Als Johann die Änderung des Testaments ablehnte, sah sich Ludwig wütend um ein anderes Quartier in Gneixendorf um. Da bot ihm der Papiermühlenbesitzer Ignaz Wissgrill an, in sein Haus in der Schlossstraße 19 ohne jede Mietzahlung einzuziehen. Dem reichen Kaufmann war es eine Ehre, den berühmten Komponisten zu beherbergen. Mit Beethoven zogen sein Neffe Karl und ein Diener in das Haus, um dessen Fortbestand jetzt gekämpft wird.
Vollkommen taub
Beethoven, der damals bereits vollkommen taub war, blieb mehr als zwei Monate, in denen er auf langen Spaziergängen die Umgebung erforschte und komponierte – darunter das Streichquartett op. 135 und die Überarbeitung der Neunten Symphonie. Am 1. Dezember 1826 trat er die Rückreise nach Wien an. Tragischerweise in einem offenen Pferdewagen, in dem er sich bei klirrender Kälte eine schwere Lungenentzündung zuzog, der Wasser- und Gelbsucht folgten, worauf seine Leberzirrhose zum Ausbruch kam, der der Meister am 26. März 1827 in seiner Wiener Wohnung in der Schwarzspanierstraße erlag.

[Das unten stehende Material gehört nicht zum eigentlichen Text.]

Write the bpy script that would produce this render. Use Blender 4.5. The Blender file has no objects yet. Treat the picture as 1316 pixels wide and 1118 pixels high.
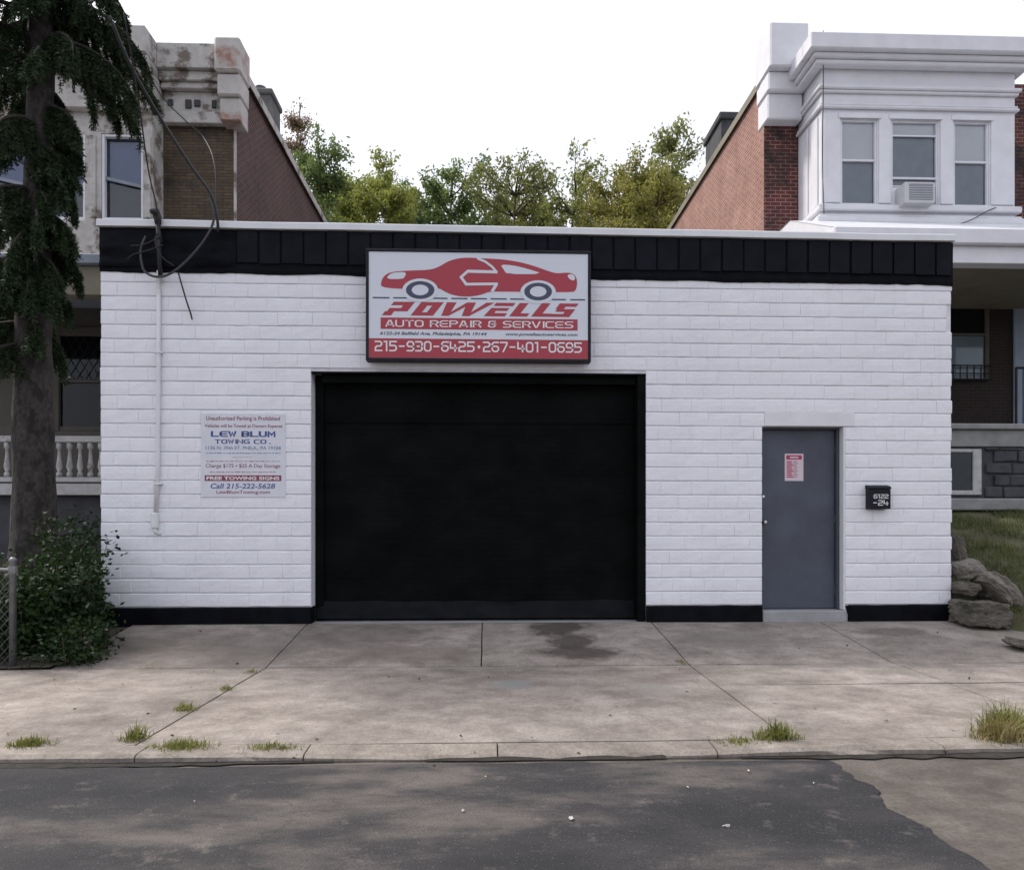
import bpy, math, random
import numpy as np
from mathutils import Vector, Matrix, noise as mnoise
random.seed(7); rng = np.random.default_rng(11)
R = math.radians
scene = bpy.context.scene
C = scene.collection

# ------------------------------------------------------------------ camera
CAM = Vector((0.0, -9.5, 1.27)); YAW = R(2.0); FPX = 950.0; PX0 = 658.0; HOR = 672.0
cam_d = bpy.data.cameras.new('camera'); cam = bpy.data.objects.new('camera', cam_d); C.objects.link(cam)
cam.location = CAM; cam.rotation_euler = (R(90), 0, -YAW)
cam_d.sensor_width = 36; cam_d.lens = FPX / 1316 * 36
cam_d.shift_y = (HOR - 559) / 1316
cam_d.clip_start = 0.05; cam_d.clip_end = 3000
scene.camera = cam

# ------------------------------------------------------------------ world and sun (hazy white daylight)
SUN_DIR = Vector((-0.66, 0.33, 0.90)).normalized()
w = bpy.data.worlds.new('World'); scene.world = w; w.use_nodes = True
wn = w.node_tree; bg = wn.nodes['Background']
sky = wn.nodes.new('ShaderNodeTexSky'); sky.sky_type = 'NISHITA'; sky.sun_disc = False
sky.sun_elevation = math.asin(SUN_DIR.z); sky.sun_rotation = math.atan2(SUN_DIR.x, SUN_DIR.y)
sky.air_density = 1.0; sky.dust_density = 9.0; sky.ozone_density = 1.0; sky.altitude = 0
hz_ = wn.nodes.new('ShaderNodeMix'); hz_.data_type = 'RGBA'; hz_.inputs[0].default_value = 0.78      # even white haze over the whole sky
hz_.inputs[7].default_value = (7.5, 7.7, 8.5, 1); wn.links.new(sky.outputs[0], hz_.inputs[6])
wn.links.new(hz_.outputs[2], bg.inputs[0]); bg.inputs[1].default_value = 0.15
sd = bpy.data.lights.new('sun', 'SUN'); sun = bpy.data.objects.new('sun', sd); C.objects.link(sun)
sd.energy = 3.0; sd.angle = R(10); sd.color = (1.0, 0.95, 0.88)
sun.rotation_euler = SUN_DIR.to_track_quat('Z', 'Y').to_euler()
scene.view_settings.view_transform = 'Standard'; scene.view_settings.look = 'None'
scene.view_settings.exposure = 0.12; scene.view_settings.gamma = 1.0
scene.render.engine = 'CYCLES'

# ------------------------------------------------------------------ pixel (1316 wide photo) -> point helpers, used to survey the place
FW = Vector((math.sin(YAW), math.cos(YAW), 0)); RT = Vector((math.cos(YAW), -math.sin(YAW), 0))
def ray(px, py): return FW + RT * ((px - PX0) / FPX) + Vector((0, 0, (HOR - py) / FPX))
def at(px, py, Y=0.0):
    d = ray(px, py); return CAM + d * ((Y - CAM.y) / d.y)
def at_z(px, py, Z):
    d = ray(px, py); return CAM + d * ((Z - CAM.z) / d.z)
def X_(px, Y=0.0): return at(px, 500, Y).x
def Z_(px, py, Y=0.0): return at(px, py, Y).z

# ------------------------------------------------------------------ mesh building
class MB:
    def __init__(s): s.v = []; s.f = []; s.m = []
    def add(s, vs, fs, m=0):
        b = len(s.v); s.v += [tuple(p) for p in vs]
        for f in fs: s.f.append(tuple(b + i for i in f)); s.m.append(m)
        return s
    def box(s, x0, x1, y0, y1, z0, z1, m=0):
        return s.add([(x0,y0,z0),(x1,y0,z0),(x1,y1,z0),(x0,y1,z0),(x0,y0,z1),(x1,y0,z1),(x1,y1,z1),(x0,y1,z1)],
                     [(0,3,2,1),(4,5,6,7),(0,1,5,4),(1,2,6,5),(2,3,7,6),(3,0,4,7)], m)
    def cbox(s, x0, x1, y0, y1, z0, z1, c=0.01, m=0):
        # box with chamfered edges all round
        P = []; idx = {}
        def vid(p):
            if p not in idx: idx[p] = len(P); P.append(p)
            return idx[p]
        X = (x0, x1); Y = (y0, y1); Z = (z0, z1)
        def pt(i, j, k, a):
            sx, sy, sz = (1 if i == 0 else -1), (1 if j == 0 else -1), (1 if k == 0 else -1)
            x, y, z = X[i], Y[j], Z[k]
            if a != 0: x += sx * c
            if a != 1: y += sy * c
            if a != 2: z += sz * c
            return vid((x, y, z, a, i, j, k))
        F = []
        for i in (0, 1): F.append([pt(i,0,0,0), pt(i,1,0,0), pt(i,1,1,0), pt(i,0,1,0)])
        for j in (0, 1): F.append([pt(0,j,0,1), pt(1,j,0,1), pt(1,j,1,1), pt(0,j,1,1)])
        for k in (0, 1): F.append([pt(0,0,k,2), pt(1,0,k,2), pt(1,1,k,2), pt(0,1,k,2)])
        for i in (0, 1):
            for j in (0, 1): F.append([pt(i,j,0,0), pt(i,j,1,0), pt(i,j,1,1), pt(i,j,0,1)])
            for k in (0, 1): F.append([pt(i,0,k,0), pt(i,1,k,0), pt(i,1,k,2), pt(i,0,k,2)])
        for j in (0, 1):
            for k in (0, 1): F.append([pt(0,j,k,1), pt(1,j,k,1), pt(1,j,k,2), pt(0,j,k,2)])
        for i in (0, 1):
            for j in (0, 1):
                for k in (0, 1): F.append([pt(i,j,k,0), pt(i,j,k,1), pt(i,j,k,2)])
        return s.add([p[:3] for p in P], F, m)
    def tube(s, pts, r, n=8, m=0, cap=True):
        pts = [Vector(p) for p in pts]; k = len(pts)
        rs = r if isinstance(r, (list, tuple)) else [r] * k
        vs = []; fs = []
        up = Vector((0.13, 0.21, 0.97))
        for i, p in enumerate(pts):
            t = (pts[min(i + 1, k - 1)] - pts[max(i - 1, 0)])
            if t.length < 1e-9: t = Vector((0, 0, 1))
            t.normalize()
            u = up.cross(t)
            if u.length < 0.15: u = Vector((1, 0, 0)).cross(t)
            u.normalize(); q = t.cross(u)
            for a in range(n):
                an = 2 * math.pi * a / n
                vs.append(p + (u * math.cos(an) + q * math.sin(an)) * rs[i])
        for i in range(k - 1):
            for a in range(n):
                b = (a + 1) % n
                fs.append((i*n+a, i*n+b, (i+1)*n+b, (i+1)*n+a))
        if cap: fs.append(tuple(range(n))[::-1]); fs.append(tuple((k-1)*n + a for a in range(n)))
        return s.add(vs, fs, m)
    def prism_y(s, poly, y0, y1, m=0):      # outline in (x, z), extruded along y
        n = len(poly); vs = [(x, y0, z) for x, z in poly] + [(x, y1, z) for x, z in poly]
        fs = [tuple(range(n)), tuple(range(2*n-1, n-1, -1))] + [(i, (i+1) % n, n+(i+1) % n, n+i) for i in range(n)]
        return s.add(vs, fs, m)
    def prism_x(s, poly, x0, x1, m=0):      # outline in (y, z), extruded along x
        n = len(poly); vs = [(x0, y, z) for y, z in poly] + [(x1, y, z) for y, z in poly]
        fs = [tuple(range(n)), tuple(range(2*n-1, n-1, -1))] + [(i, (i+1) % n, n+(i+1) % n, n+i) for i in range(n)]
        return s.add(vs, fs, m)
    def grid(s, nx, ny, fn, m=0):
        vs = [fn(i / (nx - 1), j / (ny - 1)) for j in range(ny) for i in range(nx)]
        fs = [(j*nx+i, j*nx+i+1, (j+1)*nx+i+1, (j+1)*nx+i) for j in range(ny-1) for i in range(nx-1)]
        return s.add(vs, fs, m)
    def build(s, name, mats, parent=None, smooth=False):
        me = bpy.data.meshes.new(name); me.from_pydata(s.v, [], s.f)
        if not isinstance(mats, (list, tuple)): mats = [mats]
        for mm in mats: me.materials.append(mm)
        if len(mats) > 1: me.polygons.foreach_set('material_index', s.m)
        if smooth: me.polygons.foreach_set('use_smooth', [True] * len(me.polygons))
        me.update()
        return link(name, me, parent)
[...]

Es gibt Historiker, die anzweifeln, dass Beethoven im „Kneifelhaus“ in Gneixendorf gewohnt hat, zumal es damals so etwas wie einen Meldezettel nicht gab. Um diese Bedenken zu zerstreuen, legt Hausherr Martin Gettinger eine Ausgabe der Zeitschrift Gartenlaube aus dem Jahr 1901 auf den Tisch, in der das Interview eines Zeitzeugen abgedruckt ist. Der damals 86-jährige Pensionist Leopold Kaltenbrunner hat Beethoven als zwölfjähriger Bub in Gneixendorf erlebt und erinnerte sich: „Ja, den Beethoven hab i guat kennt, im Kneifelhaus hat er g’wohnt. Muss eh noch das Zimmer da sein, wo er g’wohnt hat. Ein grantiger Herr, aber guat war er.“ Der kleine Leopold hatte die unvergessliche Aufgabe, den meist grantigen 55-jährigen Musiker auf seinen Wanderungen zu begleiten und ihm immer dann Notenpapier zu reichen, wenn ihm eine Melodie einfiel.
Originalzustand
Auch die offizielle Ortschronik von Gneixendorf und die Überlieferungen durch Gettingers Vorfahren bestätigen, dass Beethoven in diesem Haus gewohnt hat. Vieles aus der Zeit ging verloren, vor allem weil die Russen das Gebäude nach dem Zweiten Weltkrieg besetzt und zum Teil geplündert haben. Doch die bunten Papiertapeten der drei Zimmer im ersten Stock, die Beethoven bewohnte, ein Tisch, der Klaviersessel, die Fußböden, die Deckenmalerei und die Fenster – all das ist im Originalzustand vorhanden. „Meine Eltern, Groß- und Urgroßeltern waren sich bewusst, dass das Haus ein kulturhistorisches Juwel ist, und sie haben daher in die von Beethoven benützten Räumlichkeiten kaum jemanden hineingelassen und sie nie bewohnt. So konnte vieles unbeschadet erhalten bleiben.“
Interessierte Besucher
Nur wenige Schritte vom vergessenen Beethoven-Haus in der Schlossstraße 19 entfernt steht das noble Wasserschloss des Bruders Johann, prächtig renoviert, heute im Besitz eines Architekten, aber für die Öffentlichkeit nicht zugänglich. Herr Gettinger führt indes interessierte Besucher, ohne Eintritt zu verlangen, immer wieder durch sein sanierungsbedürftiges Gebäude.
Weiterhin Museum
Doch er weiß nicht, wie es mit dem vor sich hin modernden Dornröschenschloss weiter gehen soll. Sein einziger Sohn hat kein Interesse, die Gedenkstätte aufrecht zu halten. Um sie zu retten, würde Martin Gettinger den Besitz, wenn es sein muss, sogar um einen Euro verkaufen – unter der Bedingung, dass der neue Eigentümer das Beethoven-Domizil weitreichend saniert und der Nachwelt als Museum zur Verfügung stellt. Die Kosten einer umfassenden Renovierung werden auf ein bis zwei Millionen Euro geschätzt. „Am liebsten wäre mir“, sagt Martin Gettinger, „das Land Niederösterreich würde das Haus erwerben“.